July 13, 2023

When contractors work on a home (or any building), they have to deal with a wide range of challenges. If any of the work involves electrical devices and wiring, then they probably have to install or utilize electrical enclosures for the process.

The thing is, there are a lot of different enclosures in the world. How do contractors choose the best option? What goes through their minds when they shop around? While no one can speak for every contractor, you can think about electrical boxes in three ways, and when you do, the right option tends to select itself for each individual job.




When a contractor sources materials for a project, one of the first things they will consider is the building code. Building codes vary by location, but there are clear regulations, and they often dictate what an electrical box has to do, how it has to be designed, what materials are viable, and more. That has to be the starting point for the entire thought process.

From there, contractors will exercise discretion to get boxes that meet the needs of the job at hand. They’ll think about the size of the box, how it installs, whether or not it is adjustable, and exactly what is going to go into it.

As a quick example, the electrical box used to install a ceiling fan with a light fixture will be a different size and shape from the box used to install an outlet for major kitchen appliances.
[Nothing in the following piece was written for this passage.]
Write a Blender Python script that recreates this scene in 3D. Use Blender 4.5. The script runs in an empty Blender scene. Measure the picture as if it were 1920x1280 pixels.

The applications are different, and as a result, the electrical enclosure for each application needs to be built accordingly.




Assuming there are competing options that meet the needs of the job, then the obvious next choice is to think about the cost. Bringing costs down is generally good on any project, so contractors want the most affordable options that are still effective.

In terms of electrical enclosures, that usually comes down to materials and thickness. Non-metal enclosures are almost always cheaper than their metal counterparts, and getting enclosures that are as thin as possible while still meeting specifications often brings down costs.




While everything above does matter, you can look up building codes and compare costs yourself. The one area where the experienced contractor is going to think differently from a new DIYer is in terms of adaptability.

Depending on how the box is designed, you can drill holes, shave corners, and do a whole bunch of things to modify and customize the box while you work with it. Contractors love boxes with this kind of adaptability so that they can get the job done right without having to return boxes and buy new ones. It saves time and money.

So, which enclosures are more adaptable? Polycarbonate usually wins that battle. Fiberglass enclosures have some levels of adaptability, but polycarbonate is the very easiest to modify. So, when possible, a good polycarbonate enclosure gives you a lot more freedom when it comes to installation.

These are the three leading concepts that contractors debate and consider when they need electrical boxes for a job. Plenty of other minor considerations might come into play, but if you get the right function for a competitive price, then you just want the most adaptable option. Everything else matters a lot less.